A tribute to terror victims

September 11 will be commemorated locally at a little-known memorial built by the JNF and dedicated in 2009.

JNF 9/11 monument 521 (photo credit: Courtesy)
JNF 9/11 monument 521
(photo credit: Courtesy)
Sunday will mark 10 years since the September 11, 2001, terrorist attacks on the World Trade Center and the Pentagon, and the downing of United Flight 93.
In Israel, the day will be observed with a ceremony organized by the US Embassy at the country’s own 9/11 memorial, located on a hilltop in the Arazim Park, visible from the Jerusalem-Tel Aviv highway.
One of the few 9/11 monuments outside of the US and the only foreign one bearing the engraved names of all 2,974 victims (including five Israelis – Alona Avraham, Daniel Mark Levin, Hagai Shefi, Leon Lebor and Shai Levinhar), the September 11 memorial is unknown to most Israelis.
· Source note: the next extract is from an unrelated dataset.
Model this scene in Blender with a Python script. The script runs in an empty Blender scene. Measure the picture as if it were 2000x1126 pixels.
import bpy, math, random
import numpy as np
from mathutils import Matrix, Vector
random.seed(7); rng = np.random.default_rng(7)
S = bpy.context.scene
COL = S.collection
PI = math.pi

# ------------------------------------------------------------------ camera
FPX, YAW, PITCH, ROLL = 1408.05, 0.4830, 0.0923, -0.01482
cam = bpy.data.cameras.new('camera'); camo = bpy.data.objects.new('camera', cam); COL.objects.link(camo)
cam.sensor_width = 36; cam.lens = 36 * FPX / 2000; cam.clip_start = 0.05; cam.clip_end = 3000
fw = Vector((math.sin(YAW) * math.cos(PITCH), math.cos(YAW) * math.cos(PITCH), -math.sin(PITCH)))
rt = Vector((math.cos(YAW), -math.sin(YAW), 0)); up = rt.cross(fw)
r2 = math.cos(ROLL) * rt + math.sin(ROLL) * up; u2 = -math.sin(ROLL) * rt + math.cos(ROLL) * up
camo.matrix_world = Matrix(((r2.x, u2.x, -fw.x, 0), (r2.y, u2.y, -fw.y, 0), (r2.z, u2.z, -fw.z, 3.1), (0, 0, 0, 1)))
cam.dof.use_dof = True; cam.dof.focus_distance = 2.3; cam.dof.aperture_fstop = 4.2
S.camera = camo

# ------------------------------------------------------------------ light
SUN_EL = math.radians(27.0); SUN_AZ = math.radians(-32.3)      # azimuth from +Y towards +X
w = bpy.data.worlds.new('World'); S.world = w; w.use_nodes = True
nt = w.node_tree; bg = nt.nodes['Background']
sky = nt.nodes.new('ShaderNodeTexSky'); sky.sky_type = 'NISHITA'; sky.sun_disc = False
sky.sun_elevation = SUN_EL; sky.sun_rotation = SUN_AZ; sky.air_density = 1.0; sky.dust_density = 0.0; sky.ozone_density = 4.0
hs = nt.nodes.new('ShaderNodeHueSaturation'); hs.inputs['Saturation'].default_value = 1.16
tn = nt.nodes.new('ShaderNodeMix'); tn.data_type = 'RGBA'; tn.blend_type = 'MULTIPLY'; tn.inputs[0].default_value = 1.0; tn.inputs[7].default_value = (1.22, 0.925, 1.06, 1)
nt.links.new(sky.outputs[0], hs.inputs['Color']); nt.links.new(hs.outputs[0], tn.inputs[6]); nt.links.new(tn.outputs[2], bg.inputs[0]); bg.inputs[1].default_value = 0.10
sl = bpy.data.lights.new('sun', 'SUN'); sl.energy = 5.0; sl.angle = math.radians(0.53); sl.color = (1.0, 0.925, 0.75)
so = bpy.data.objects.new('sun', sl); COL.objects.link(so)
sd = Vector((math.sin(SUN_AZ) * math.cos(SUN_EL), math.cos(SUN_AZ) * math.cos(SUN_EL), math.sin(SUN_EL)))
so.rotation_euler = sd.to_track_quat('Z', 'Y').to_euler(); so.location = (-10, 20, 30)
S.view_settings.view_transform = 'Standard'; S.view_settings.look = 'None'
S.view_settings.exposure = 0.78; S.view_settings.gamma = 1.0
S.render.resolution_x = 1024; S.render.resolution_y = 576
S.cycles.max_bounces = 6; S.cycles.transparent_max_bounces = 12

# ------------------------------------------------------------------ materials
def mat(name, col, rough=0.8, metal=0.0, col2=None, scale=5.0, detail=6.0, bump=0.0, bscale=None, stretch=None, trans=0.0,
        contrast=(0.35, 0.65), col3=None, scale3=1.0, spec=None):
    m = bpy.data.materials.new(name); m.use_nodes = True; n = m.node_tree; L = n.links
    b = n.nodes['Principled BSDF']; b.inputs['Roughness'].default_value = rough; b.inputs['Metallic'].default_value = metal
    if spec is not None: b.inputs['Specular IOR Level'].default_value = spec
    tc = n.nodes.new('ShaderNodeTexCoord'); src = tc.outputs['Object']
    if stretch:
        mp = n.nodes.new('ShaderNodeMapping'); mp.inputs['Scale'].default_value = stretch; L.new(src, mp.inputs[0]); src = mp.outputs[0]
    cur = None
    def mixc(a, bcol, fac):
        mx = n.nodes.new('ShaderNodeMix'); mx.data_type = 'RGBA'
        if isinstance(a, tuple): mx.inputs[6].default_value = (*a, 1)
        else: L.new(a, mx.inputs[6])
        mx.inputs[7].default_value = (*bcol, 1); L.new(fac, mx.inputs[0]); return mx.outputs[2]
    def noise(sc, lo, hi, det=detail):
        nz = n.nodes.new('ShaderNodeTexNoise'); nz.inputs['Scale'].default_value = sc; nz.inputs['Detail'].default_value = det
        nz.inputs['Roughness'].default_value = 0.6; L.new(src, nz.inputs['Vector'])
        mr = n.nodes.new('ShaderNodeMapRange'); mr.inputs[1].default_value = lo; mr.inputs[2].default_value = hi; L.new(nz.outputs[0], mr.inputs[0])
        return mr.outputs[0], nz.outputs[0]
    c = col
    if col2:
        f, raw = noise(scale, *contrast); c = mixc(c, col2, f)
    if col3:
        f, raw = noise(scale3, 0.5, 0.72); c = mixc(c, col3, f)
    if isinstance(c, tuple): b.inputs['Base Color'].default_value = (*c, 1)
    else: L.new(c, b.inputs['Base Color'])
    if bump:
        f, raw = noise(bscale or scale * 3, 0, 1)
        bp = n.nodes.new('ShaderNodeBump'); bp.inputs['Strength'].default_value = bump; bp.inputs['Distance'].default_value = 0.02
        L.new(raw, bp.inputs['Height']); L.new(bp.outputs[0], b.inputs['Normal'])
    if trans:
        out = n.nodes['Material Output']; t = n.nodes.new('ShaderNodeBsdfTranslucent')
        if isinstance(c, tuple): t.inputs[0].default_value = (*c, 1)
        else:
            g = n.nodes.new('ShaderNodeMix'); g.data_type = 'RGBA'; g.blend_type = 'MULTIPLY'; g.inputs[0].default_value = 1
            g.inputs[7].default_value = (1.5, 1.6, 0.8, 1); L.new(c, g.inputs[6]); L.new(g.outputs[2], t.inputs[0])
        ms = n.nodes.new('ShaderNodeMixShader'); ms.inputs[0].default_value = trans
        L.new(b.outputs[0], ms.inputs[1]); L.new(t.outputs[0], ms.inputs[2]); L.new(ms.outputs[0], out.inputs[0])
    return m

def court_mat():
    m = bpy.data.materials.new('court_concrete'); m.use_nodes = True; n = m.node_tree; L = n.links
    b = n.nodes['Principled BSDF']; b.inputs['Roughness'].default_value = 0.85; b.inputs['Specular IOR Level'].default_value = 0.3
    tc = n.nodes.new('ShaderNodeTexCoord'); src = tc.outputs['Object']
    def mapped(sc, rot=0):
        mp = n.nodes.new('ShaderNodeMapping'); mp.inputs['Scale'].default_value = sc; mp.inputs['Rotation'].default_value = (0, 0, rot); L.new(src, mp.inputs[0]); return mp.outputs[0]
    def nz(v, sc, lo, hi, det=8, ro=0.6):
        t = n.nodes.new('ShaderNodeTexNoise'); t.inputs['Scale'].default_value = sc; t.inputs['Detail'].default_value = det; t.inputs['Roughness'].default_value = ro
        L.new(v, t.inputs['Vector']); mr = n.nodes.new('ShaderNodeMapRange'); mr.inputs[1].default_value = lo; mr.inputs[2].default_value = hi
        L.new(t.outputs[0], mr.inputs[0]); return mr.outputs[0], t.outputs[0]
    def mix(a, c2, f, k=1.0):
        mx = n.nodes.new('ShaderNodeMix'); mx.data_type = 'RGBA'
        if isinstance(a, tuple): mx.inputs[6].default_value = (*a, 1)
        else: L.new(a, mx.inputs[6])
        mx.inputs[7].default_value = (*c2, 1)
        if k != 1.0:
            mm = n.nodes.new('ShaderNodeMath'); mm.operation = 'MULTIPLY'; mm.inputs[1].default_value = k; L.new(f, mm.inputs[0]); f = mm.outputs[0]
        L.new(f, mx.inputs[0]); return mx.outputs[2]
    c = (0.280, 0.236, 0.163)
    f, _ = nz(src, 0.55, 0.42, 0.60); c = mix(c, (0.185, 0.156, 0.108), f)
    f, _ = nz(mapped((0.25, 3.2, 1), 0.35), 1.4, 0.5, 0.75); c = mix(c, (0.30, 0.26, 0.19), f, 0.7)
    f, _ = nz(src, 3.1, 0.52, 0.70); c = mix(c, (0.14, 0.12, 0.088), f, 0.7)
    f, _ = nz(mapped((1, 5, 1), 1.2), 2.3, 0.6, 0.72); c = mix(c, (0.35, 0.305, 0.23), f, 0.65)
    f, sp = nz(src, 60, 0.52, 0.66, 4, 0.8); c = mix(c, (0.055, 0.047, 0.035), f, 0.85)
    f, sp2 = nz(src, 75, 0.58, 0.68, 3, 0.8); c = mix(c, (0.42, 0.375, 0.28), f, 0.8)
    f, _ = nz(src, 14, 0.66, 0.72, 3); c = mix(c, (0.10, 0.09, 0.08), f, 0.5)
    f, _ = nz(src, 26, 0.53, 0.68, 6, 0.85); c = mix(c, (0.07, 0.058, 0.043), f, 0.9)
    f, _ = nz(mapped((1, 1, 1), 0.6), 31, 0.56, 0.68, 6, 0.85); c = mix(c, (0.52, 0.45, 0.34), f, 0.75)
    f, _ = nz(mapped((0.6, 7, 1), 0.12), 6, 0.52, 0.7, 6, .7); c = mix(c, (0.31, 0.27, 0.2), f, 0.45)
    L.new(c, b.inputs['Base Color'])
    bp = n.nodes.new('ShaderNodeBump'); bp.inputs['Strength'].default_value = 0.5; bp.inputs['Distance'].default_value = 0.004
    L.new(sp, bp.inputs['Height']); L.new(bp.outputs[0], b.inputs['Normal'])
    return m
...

Dedicated on November 12, 2009, the memorial consists of a nine-meter bronze and aluminum sculpture representing the American flag that gradually turns into a memorial flame.
At the monument’s granite base, behind a glass window, is a piece of metal from the destroyed skeleton of the Twin Towers.
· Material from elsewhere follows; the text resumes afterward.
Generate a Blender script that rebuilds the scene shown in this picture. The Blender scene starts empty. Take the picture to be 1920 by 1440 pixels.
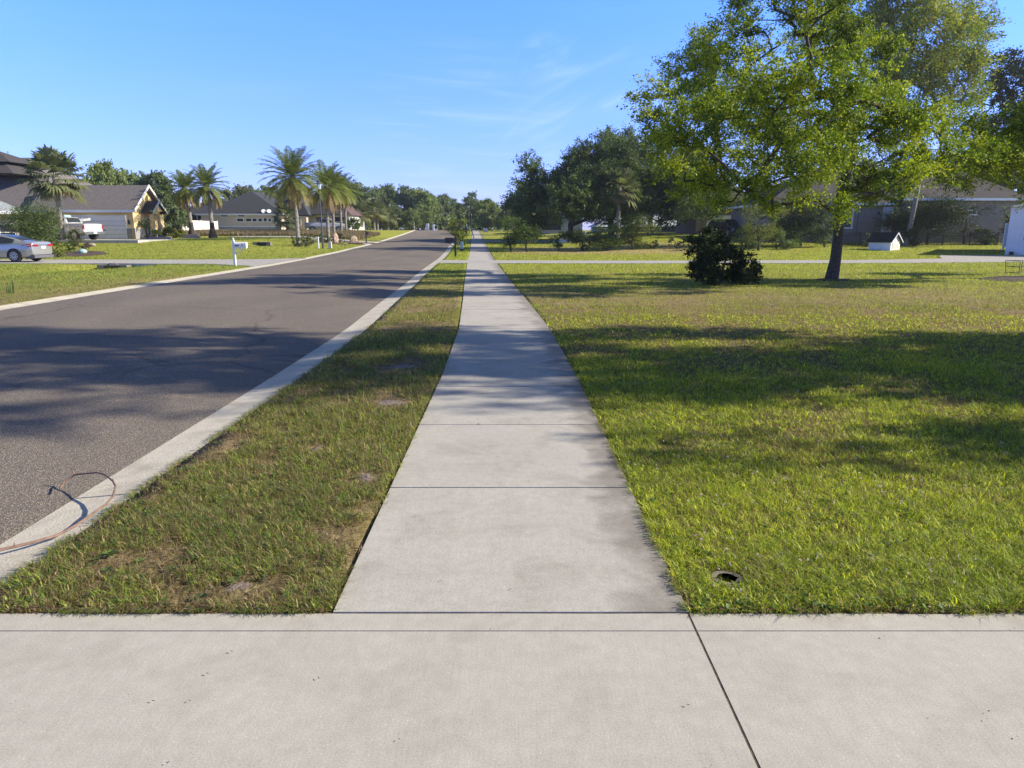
import bpy, math, random
import numpy as np
from math import radians as R, sin, cos, pi
sc = bpy.context.scene
# ---------------------------------------------------------------- camera, sky, sun
CAM_H, FPX = 1.613, 1330.0
PITCH = math.atan(286 / FPX)
cd = bpy.data.cameras.new('camera'); cam = bpy.data.objects.new('camera', cd)
sc.collection.objects.link(cam); sc.camera = cam
cd.sensor_width = 36; cd.lens = 36 * FPX / 1920; cd.clip_end = 3000; cd.clip_start = .05
cam.location = (0, 0, CAM_H); cam.rotation_euler = (pi / 2 - PITCH, 0, 0)
SUN_EL, SUN_AZ = R(28), R(0)          # azimuth measured from +X towards +Y
w = bpy.data.worlds.new('World'); sc.world = w; w.use_nodes = True
nt = w.node_tree; N = nt.nodes; N.clear()
out = N.new('ShaderNodeOutputWorld'); bg = N.new('ShaderNodeBackground'); sky = N.new('ShaderNodeTexSky')
sky.sky_type = 'NISHITA'; sky.sun_disc = False; sky.sun_elevation = SUN_EL; sky.sun_rotation = pi / 2 - SUN_AZ
sky.air_density = 1.0; sky.dust_density = 0.25; sky.ozone_density = 2.2; sky.altitude = 0
tc = N.new('ShaderNodeTexCoord'); mp = N.new('ShaderNodeMapping'); mp.inputs['Scale'].default_value = (2.2, 5, 16)
mp.inputs['Rotation'].default_value = (0.0, R(-14), 0)
n1 = N.new('ShaderNodeTexNoise'); n1.inputs['Scale'].default_value = 1.3; n1.inputs['Detail'].default_value = 5; n1.inputs['Distortion'].default_value = .9
r1 = N.new('ShaderNodeValToRGB'); r1.color_ramp.elements[0].position = .50; r1.color_ramp.elements[1].position = .80
sep = N.new('ShaderNodeSeparateXYZ'); mr = N.new('ShaderNodeMapRange')
mr.inputs['From Min'].default_value = .33; mr.inputs['From Max'].default_value = .10
mul = N.new('ShaderNodeMath'); mul.operation = 'MULTIPLY'; mul2 = N.new('ShaderNodeMath'); mul2.operation = 'MULTIPLY'; mul2.inputs[1].default_value = .07
mix = N.new('ShaderNodeMixRGB'); mix.inputs[2].default_value = (5.5, 6.3, 8.0, 1)
hsv = N.new('ShaderNodeHueSaturation'); hsv.inputs['Saturation'].default_value = 1.0; hsv.inputs['Value'].default_value = 1.0
L = nt.links.new
L(tc.outputs['Generated'], mp.inputs[0]); L(mp.outputs[0], n1.inputs[0]); L(n1.outputs[0], r1.inputs[0])
L(tc.outputs['Generated'], sep.inputs[0]); L(sep.outputs[2], mr.inputs[0])
L(r1.outputs[0], mul.inputs[0]); L(mr.outputs[0], mul.inputs[1]); L(mul.outputs[0], mul2.inputs[0])
cr = N.new('ShaderNodeValToRGB'); ce = cr.color_ramp.elements
ce[0].position = 0; ce[0].color = (.66, .70, 1.85, 1); ce[1].position = 1; ce[1].color = (.46, .42, .37, 1)
c2_ = ce.new(.15); c2_.color = (.68, .90, 2.0, 1); c3_ = ce.new(.29); c3_.color = (.66, 1.10, 2.45, 1); c4_ = ce.new(.44); c4_.color = (.50, .48, .45, 1)
tint = N.new('ShaderNodeMixRGB'); tint.blend_type = 'MULTIPLY'; tint.inputs[0].default_value = 1
L(sep.outputs[2], cr.inputs[0])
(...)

Designed by Israeli artist Eliezer Weishoff, the memorial was commissioned and built, at a cost of some NIS 10 million, by the Edward Blank family of New York City through Jewish National Fund America and Keren Kayemet Leyisrael-Jewish National Fund Israel. The Bronka Stavsky Rabin Weintraub Fund funded the plaza around the memorial.
At the time of the dedication, former prime minister and ex-Jerusalem mayor Ehud Olmert, who was instrumental as mayor in promoting the memorial, said: “I will never forget the sight of what is now known as Ground Zero, which I visited a few days after the attack… The same suicidal, vicious spirit that was behind the almost daily terror attacks that were being perpetrated at the time in Jerusalem inspired the murderers in the United States.”
KKL-JNF world chairman Efi Stenzler, at the 2009 ceremony, warned that if the free world is to survive, it has no choice but to defend itself against those who would destroy it. “The war against terror must be fought simultaneously in many places throughout the world. No freedom-loving country is exempt from this threat or from the need to join the struggle.”
Speaking at the dedication on behalf of the bereaved families, Brig.-Gen. (res.) Dov Shefi, father of World Trade Center victim Hagai Shefi, noted that “for the families of the victims, this site is sacred.”
Because Israelis and Americans share so much in the struggle against terrorism, it is a shame that the memorial is not better known and visited more. One of the reasons for this is difficulty in accessing the site. The road to the memorial branches off from Highway 1 at Motza in the direction of Mevaseret Zion, and after a kilometer reaches Telem Springs National Park. The monument is two kilometers beyond the springs.
One Jerusalemite who visited the memorial said that the signs are confusing. “There was one tiny brown sign that is easily missed. It is really sad. The memorial should be a place people can find and go to easily. Otherwise, what is the point?”